No one was injured in the early morning blast, which shattered the glass door of a snack bar in the eastern city of Eisenach. But the attack sent renewed shudders across Germany.

''I've never had problems with Germans till now,'' Yilmaz Alkan said as he surveyed the damage to the business he's run for five years. ''They're really good customers. But now I'm worried for my wife and my two children.''

Shortly after the explosion, police took a 19-year-old into custody after he was spotted near the scene. Police spokesman Detlef Kasch said the youth, Patrick Wischke, was considered the prime suspect, but had denied involvement.

Wischke is known to police as the local leader of the youth wing of the extreme-right National Democratic Party of Germany. He has been convicted several times for causing bodily harm in fights.

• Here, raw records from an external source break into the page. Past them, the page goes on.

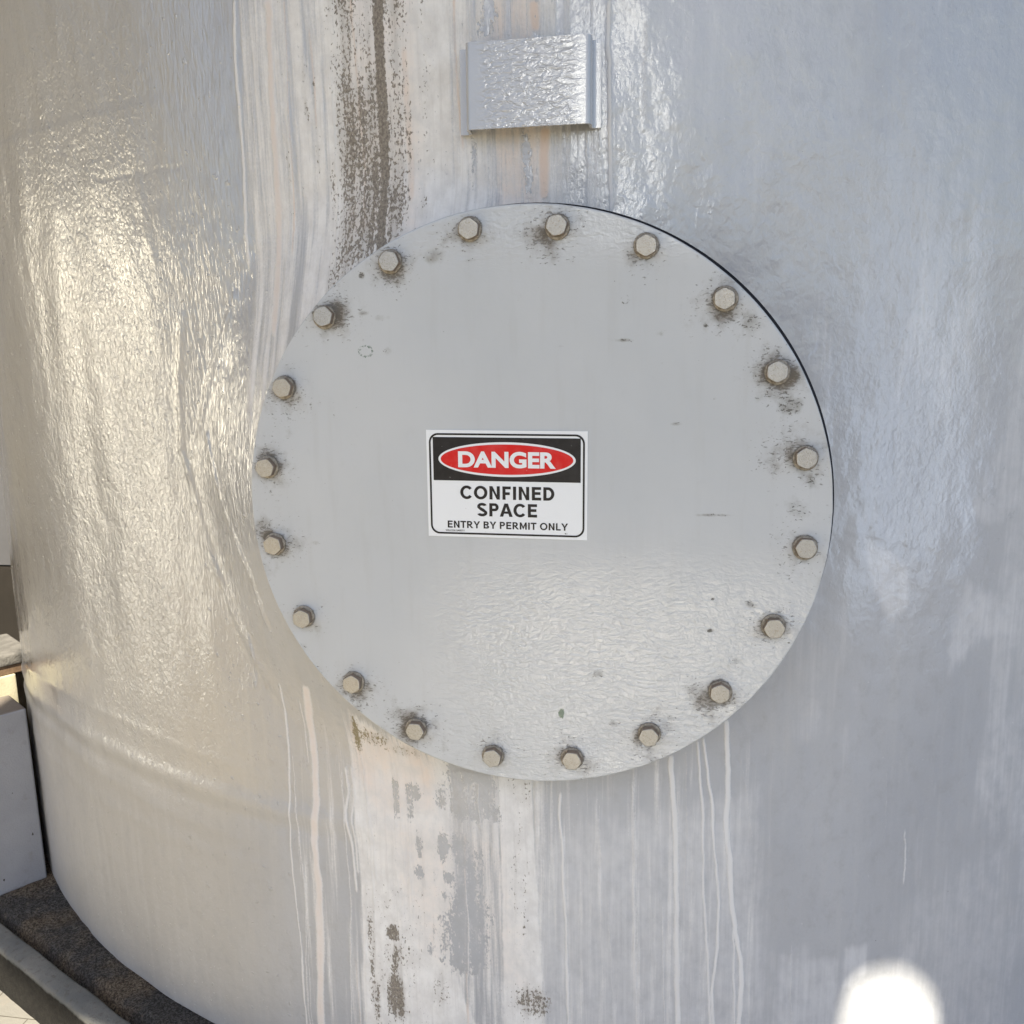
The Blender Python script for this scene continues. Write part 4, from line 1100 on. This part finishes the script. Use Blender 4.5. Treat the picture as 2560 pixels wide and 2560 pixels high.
def rendered_mat(name, c1, c2, dirt, top=None):
    k = NT(name)
    o = k.obj()
    a = k.noise(o, 8, 5, 0.6); b = k.noise(o, 45, 5, 0.6); c = k.noise(o, 260, 4, 0.6)
    col = k.mix(k.sm(a, 0.3, 0.7), c1, c2)
    col = k.mix(k.math('MULTIPLY', k.sm(b, 0.52, 0.75), 0.4), col, dirt)
    col = k.mix(k.sm(k.noise(o, 75, 2, 0.5), 0.75, 0.77), col, (0.05, 0.045, 0.04))
    if top:                          # brown mixed in on the upward face
        g = k.n('ShaderNodeNewGeometry'); z = k.n('ShaderNodeSeparateXYZ')
        k.t.links.new(g.outputs['Normal'], z.inputs[0])
        col = k.mix(k.math('MULTIPLY', k.sm(z.outputs[2], 0.5, 0.9), k.mixf(b, 0.7, 1.0)), col, top)
    return k.out(col, 0.75, k.bump(k.math('ADD', b, c), 0.0015, 0.6), spec=0.3)

gb = block('concrete_block', -0.075, 0.102, 0.0, 0.118, BASE_Z - 0.004, -0.582, rendered_mat('pale grey render', (0.26, 0.27, 0.30), (0.30, 0.31, 0.34), (0.20, 0.195, 0.19), (0.15, 0.12, 0.09)), 0.006)
tag(gb, 'smooth pale grey block standing on the dirty plinth against the tank', 'block')
cb = block('timber_box', -0.06, 0.124, 0.130, 0.36, GROUND_Z, -0.541, rendered_mat('cream painted timber', (0.40, 0.365, 0.25), (0.46, 0.42, 0.30), (0.30, 0.25, 0.16)), 0.003)
tag(cb, 'cream painted box in sunlight behind the grey block', 'box')
pb = block('shaded_side_block', 0.10, 0.20, 0.20, 0.34, GROUND_Z, -0.548, simple_mat('shaded cream timber', (0.16, 0.125, 0.08), (0.23, 0.185, 0.125), 0.8, 30, 0.001), 0.003)  # darker block painted as the shaded side of the cream box
tag(pb, 'shaded cream timber block painted dark as the shaded side of the cream box', 'post')
bb = block('timber_board', -0.1, 0.150, 0.136, 0.30, -0.5405, -0.519, simple_mat('brown weathered timber', (0.10, 0.062, 0.035), (0.17, 0.115, 0.07), 0.8, 40, 0.001), 0.002)
tag(bb, 'brown timber board lying on the cream box', 'board')
sb = block('stone_slab', -0.09, 0.165, 0.128, 0.31, -0.5185, -0.489, simple_mat('grey slate', (0.10, 0.095, 0.085), (0.17, 0.16, 0.145), 0.8, 35, 0.003), 0.008)
tag(sb, 'rough grey stone slab on top of the brown board', 'slab')

# dark shed wall far behind, seen in the sliver left of the tank
shed = empty('shed_wall', (-2.7, 2.06, GROUND_Z), 'shed wall with dark brown base behind the slab stack', 'wall')
def slabbox(name, x0, x1, y0, y1, z0, z1, mat, parent, bev=0.004):
    bm = bmesh.new()
    bmesh.ops.create_cube(bm, size=1)
    for v in bm.verts:
        v.co = Vector(((x0 + x1) / 2 + v.co.x * (x1 - x0), (y0 + y1) / 2 + v.co.y * (y1 - y0), (z0 + z1) / 2 + v.co.z * (z1 - z0)))
    bmesh.ops.bevel(bm, geom=list(bm.edges), offset=bev, segments=2, affect='EDGES')
    if parent:
        for v in bm.verts:
            v.co -= parent.location
    return from_bm(name, bm, mat, parent)
slabbox('wall_panel', -7.0, -1.95, 2.02, 2.10, -0.645, 4.0, simple_mat('grey sheet wall', (0.07, 0.07, 0.075), (0.09, 0.09, 0.095), 0.7, 3, 0.001), shed)
slabbox('base_panel', -7.0, -1.95, 2.0, 2.10, GROUND_Z, -0.649, simple_mat('dark brown panel', (0.013, 0.0105, 0.008), (0.022, 0.018, 0.014), 0.6, 5, 0.001), shed)
bm = bmesh.new()
bmesh.ops.create_uvsphere(bm, u_segments=16, v_segments=8, radius=0.013)
for v in bm.verts:
    v.co.y *= 0.6
rv = from_bm('rivet', bm, simple_mat('dull rivet', (0.35, 0.33, 0.3), (0.5, 0.48, 0.45), 0.4, 60, 0.0005, 0.5, 0.5), shed, True)
rv.location = Vector((-2.401, 1.999, -0.979)) - shed.location

# ---------------------------------------------------------------- unseen things added to shade and light the tank
def can(p, zc):
    d = (zc - p[2]) / TO_SUN.z
    return (p[0] + TO_SUN.x * d, p[1] + TO_SUN.y * d)
ZC = 2.35
def shell_pt(u, z):
    return (TANK_R * math.sin(u / TANK_R), AXIS_Y - TANK_R * math.cos(u / TANK_R), z)
notch = [can(shell_pt(u, z), ZC) for u, z in ((.462, -.92), (.466, -.8317), (.4735, -.7768), (.490, -.757), (.510, -.748), (.5404, -.746), (.565, -.752), (.5859, -.7681), (.606, -.790), (.6209, -.8156), (.6283, -.8547), (.632, -.93))]
front = [can(p, ZC) for p in ((-1.150, .318, -1.05), (-.935, .205, -1.05), (-.5, .10, -1.04), (0, .03, -1.02), (.3, .05, -1.0))]
yf = min(notch[0][1], -2.62)
edge = [(-1.3, 3.6), (-1.25, 0.8), (-.98, -.55), (-.84, -1.05), (-.755, -1.42), (-.690, -1.66), (-.665, -1.83), (-.66, -2.05), (-.58, -2.28)] + front[:5] + [(notch[0][0] - 0.002, yf)] + notch + [(notch[-1][0] + 0.002, yf - 0.02), (2.5, yf - 0.05), (2.5, 3.6)]
bm = bmesh.new()
lo = [bm.verts.new((x, y, ZC)) for x, y in edge]
hi = [bm.verts.new((x, y, ZC + 0.03)) for x, y in edge]
bm.faces.new(lo); bm.faces.new(hi[::-1])
n = len(edge)
for i in range(n):
    bm.faces.new((lo[i], hi[i], hi[(i + 1) % n], lo[(i + 1) % n]))
bmesh.ops.recalc_face_normals(bm, faces=bm.faces)
can_o = from_bm('shade_canopy', bm, simple_mat('pale roof sheet', (0.55, 0.55, 0.55), (0.62, 0.62, 0.6), 0.6, 2, 0.001))  # unseen canopy added and outlined to cast the tank's shade
tag(can_o, 'unseen flat pale sheet added above the tank to shade it', 'shade_canopy')

# unseen wall added to cut the left sky, with a sheet reflecting sun
side = slabbox('added_wall', -0.1, 0.1, -1.7, 2.0, 0, 5.0, simple_mat('dull brown cladding', (0.20, 0.17, 0.11), (0.25, 0.215, 0.145), 0.7, 2, 0.001), None, 0.01)
side.location = (-4.0, 0.0, GROUND_Z)
tag(side, 'unseen tall dull brown wall added on the left to cut the sky', 'wall')
sh_m = NT('galvanised steel')
so = sh_m.obj()
sh_m.out(sh_m.mix(sh_m.noise(so, 25, 4), (0.62, 0.60, 0.54), (0.76, 0.74, 0.67)), sh_m.mixf(sh_m.noise(so, 12, 4), 0.46, 0.60), None, 0.5, 1.0)
SHEET_TILT = 26
gs = slabbox('reflector_sheet', -0.48, 0.48, -0.004, 0.004, 0, 2.05, sh_m.m, None, 0.002)
gs.rotation_euler = (R(-SHEET_TILT), 0, R(66))
gs.location = (-3.04, -0.55, GROUND_Z + 0.003)
tag(gs, 'unseen galvanised sheet added as a sun reflector, leaning back on the left', 'metal sheet')

st = NT('bare steel plate')
so = st.obj()
st.out(st.mix(st.noise(so, 8, 5), (0.55, 0.53, 0.50), (0.70, 0.68, 0.64)), st.mixf(st.noise(so, 14, 4), 0.42, 0.58), None, 0.5, 1.0)
sp = slabbox('reflector_plate', -0.62, 0.62, -1.15, 1.15, 0, 0.008, st.m, None, 0.002)  # unseen plate added to reflect sun into the lower cover
sp.location = (-0.08, -2.7, GROUND_Z + 0.002)
sp.rotation_euler.z = R(4)
tag(sp, 'unseen steel plate added flat on the ground to reflect sun at the cover', 'steel plate')

# unseen low shed added behind the viewer so its metal roof gives glints
low = empty('added_shed', (-1.2, -10, GROUND_Z), 'unseen low shed added for its bluish metal roof reflecting at the tank', 'shed')
rm = NT('zinc roof')
so = rm.obj()
rm.out(rm.mix(rm.noise(so, 3, 5), (0.52, 0.57, 0.65), (0.62, 0.67, 0.75)), rm.mixf(rm.noise(so, 6, 4), 0.46, 0.58), None, 0.5, 1.0)
slabbox('wall', -4.6, 0.8, -14.6, -7.1, GROUND_Z, 0.86, simple_mat('shed wall paint', (0.30, 0.30, 0.29), (0.36, 0.36, 0.35), 0.7, 2, 0.001), low, 0.01)
bm = bmesh.new()
q = [(-4.8, -6.9, 0.88), (1.0, -6.9, 0.88), (1.0, -15.0, 6.6), (-4.8, -15.0, 6.6)]
a = [bm.verts.new(Vector(p) - low.location) for p in q]
b = [bm.verts.new(Vector(p) - low.location + Vector((0, -0.02, 0.05))) for p in q]
bm.faces.new(a); bm.faces.new(b[::-1])
for i in range(4):
    bm.faces.new((a[i], b[i], b[(i + 1) % 4], a[(i + 1) % 4]))
bmesh.ops.recalc_face_normals(bm, faces=bm.faces)
from_bm('roof', bm, rm.m, low)

# added bluish reflector sheet by a canopy post to the right, for glints in the paint
pm = simple_mat('post steel', (0.30, 0.31, 0.32), (0.38, 0.39, 0.40), 0.5, 6, 0.001)
for px, py in ((2.42, -2.55), (2.42, 1.6), (-1.15, 3.4)):
    po = slabbox('added_post', -0.04, 0.04, -0.04, 0.04, 0, ZC - GROUND_Z - 0.003, pm, can_o, 0.004)  # unseen posts added under the canopy
    po.location = (px, py, GROUND_Z)
zs = NT('blue grey zinc sheet')
so = zs.obj()
zs.out(zs.mix(zs.noise(so, 25, 4), (0.46, 0.57, 0.76), (0.55, 0.66, 0.84)), zs.mixf(zs.noise(so, 12, 4), 0.46, 0.54), None, 0.5, 1.0)
g2 = slabbox('zinc_reflector', -0.45, 0.45, -0.004, 0.004, 0, 6.2, zs.m, None, 0.002)
g2.rotation_euler = (R(-60), 0, R(-135))
g2.location = (2.96, -2.01, GROUND_Z + 0.003)
tag(g2, 'unseen bluish zinc sheet added as a reflector, leaning outwards on the right', 'metal sheet')
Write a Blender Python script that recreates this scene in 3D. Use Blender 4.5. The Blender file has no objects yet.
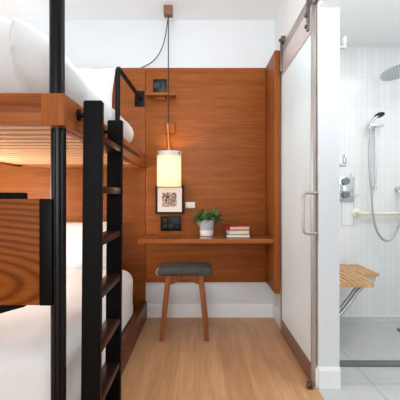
import bpy, bmesh, math, random
from mathutils import Vector, Matrix, noise, Euler

random.seed(7)
COL = bpy.context.scene.collection
PI = math.pi

# ------------------------------------------------------------------ materials
def lin(c):
    f = lambda v: v / 12.92 if v <= 0.04045 else ((v + 0.055) / 1.055) ** 2.4
    return (f(c[0] / 255), f(c[1] / 255), f(c[2] / 255), 1.0)

def base_mat(name):
    m = bpy.data.materials.new(name); m.use_nodes = True
    nt = m.node_tree
    return m, nt, nt.nodes['Principled BSDF']

def setp(b, **kw):
    for k, v in kw.items():
        n = k.replace('_', ' ')
        for s in b.inputs:
            if s.name.lower() == n.lower():
                s.default_value = v
                break

def coords(nt, scale=(1, 1, 1), rot=(0, 0, 0), loc=(0, 0, 0)):
    t = nt.nodes.new('ShaderNodeTexCoord'); m = nt.nodes.new('ShaderNodeMapping')
    m.inputs['Scale'].default_value = scale; m.inputs['Rotation'].default_value = rot
    m.inputs['Location'].default_value = loc
    nt.links.new(t.outputs['Object'], m.inputs['Vector'])
    return m.outputs['Vector']

def ramp(nt, fac, stops):
    r = nt.nodes.new('ShaderNodeValToRGB')
    e = r.color_ramp.elements
    while len(e) < len(stops): e.new(0.5)
    for i, (p, c) in enumerate(stops):
        e[i].position = p; e[i].color = c
    nt.links.new(fac, r.inputs['Fac'])
    return r.outputs['Color']

def noise_tex(nt, vec, scale, detail=4, rough=0.55, dist=0.0):
    n = nt.nodes.new('ShaderNodeTexNoise')
    n.inputs['Scale'].default_value = scale; n.inputs['Detail'].default_value = detail
    n.inputs['Roughness'].default_value = rough; n.inputs['Distortion'].default_value = dist
    nt.links.new(vec, n.inputs['Vector'])
    return n.outputs['Fac']

def bump(nt, b, h, strength=0.1, dist=0.002):
    n = nt.nodes.new('ShaderNodeBump')
    n.inputs['Strength'].default_value = strength; n.inputs['Distance'].default_value = dist
    nt.links.new(h, n.inputs['Height']); nt.links.new(n.outputs['Normal'], b.inputs['Normal'])

def mixc(nt, fac, a, b, mode='MIX'):
    m = nt.nodes.new('ShaderNodeMix'); m.data_type = 'RGBA'; m.blend_type = mode
    for s, v in ((m.inputs[0], fac), (m.inputs[6], a), (m.inputs[7], b)):
        if hasattr(v, 'node'): nt.links.new(v, s)
        else: s.default_value = v
    return m.outputs[2]

def plain(name, rgb, rough=0.5, metal=0.0, spec=0.5, nz=0.0, coat=0.0, var=0.05):
    m, nt, b = base_mat(name)
    c = lin(rgb)
    v = coords(nt)
    f = noise_tex(nt, v, 6.0, 3)
    d = tuple(x * (1 - var) for x in c[:3]) + (1,); l = tuple(min(1, x * (1 + var)) for x in c[:3]) + (1,)
    nt.links.new(ramp(nt, f, [(0.3, d), (0.7, l)]), b.inputs['Base Color'])
    setp(b, roughness=rough, metallic=metal, coat_weight=coat)
    b.inputs['Specular IOR Level'].default_value = spec
    if nz:
        bump(nt, b, noise_tex(nt, v, 350.0, 2), nz, 0.001)
    return m

def wood(name, axis, light, mid, dark, rough=0.38, coat=0.0, sc=1.0, dist=0.6, fine=60):
    m, nt, b = base_mat(name)
    lo, hi = 0.55 * sc, 14.0 * sc
    s = [hi, hi, hi]; s['xyz'.index(axis)] = lo
    v = coords(nt, tuple(s))
    f1 = noise_tex(nt, v, 1.3, 6, 0.6, dist)
    s2 = [fine * sc] * 3; s2['xyz'.index(axis)] = 1.6 * sc
    f2 = noise_tex(nt, coords(nt, tuple(s2)), 2.0, 3, 0.6)
    c = ramp(nt, f1, [(0.3, lin(dark)), (0.5, lin(mid)), (0.72, lin(light))])
    c2 = ramp(nt, f2, [(0.35, (0.80, 0.78, 0.76, 1)), (0.6, (1, 1, 1, 1))])
    nt.links.new(mixc(nt, 1.0, c, c2, 'MULTIPLY'), b.inputs['Base Color'])
    setp(b, roughness=rough, coat_weight=coat, coat_roughness=0.15)
    b.inputs['Specular IOR Level'].default_value = 0.16
    bump(nt, b, f2, 0.06, 0.001)
    return m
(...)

German politicians are considering a ban on the National Democratic Party of Germany as part of an effort to stem the surge in neo-Nazi violence.

Electorally insignificant, the party known as the NPD nonetheless has become the most visible far-right party, through skinhead rallies and marches. Especially in the depressed, former communist east, unemployed and disillusioned youth, attracted to drunken camaraderie, buy into the party's anti-foreigner message.

''The NPD has completely changed in the past two or three years from an old man's club to a collecting pool for aggressive neo-Nazis,'' said Bavarian Interior Minister Guenther Beckstein, who is leading the push for a ban ''to take away this crystallization point of the violence.''

Other leaders, however, expressed skepticism about whether a ban would be effective.

''One can't ban political muddle-headedness,'' said Hesse state governor Roland Koch.

After a second telephone conference call Wednesday night, a state and federal group led by the Interior Ministry in Berlin was to meet Friday to examine whether to ban the NPD.

Interior Ministry official Brigitte Zypries said a report was expected by mid-October so a decision could be made at a November conference.

Shocked by the increasing frequency of xenophobic and anti-Semitic violence, including bombings and three fatal beatings so far this year, civic leaders have appealed for police and courts to crack down on neo-Nazis and for the public to get involved in thwarting such attacks.

In a sign of determination, a court in the Berlin suburb of Potsdam convicted a 37-year-old man of inciting racial hatred and using illegal Nazi slogans just 10 hours after he was arrested for shouting ''Sieg Heil'' and ''Jews out'' from his apartment window in the middle of the night.

The man was ordered to pay a fine, and was placed on eight months probation.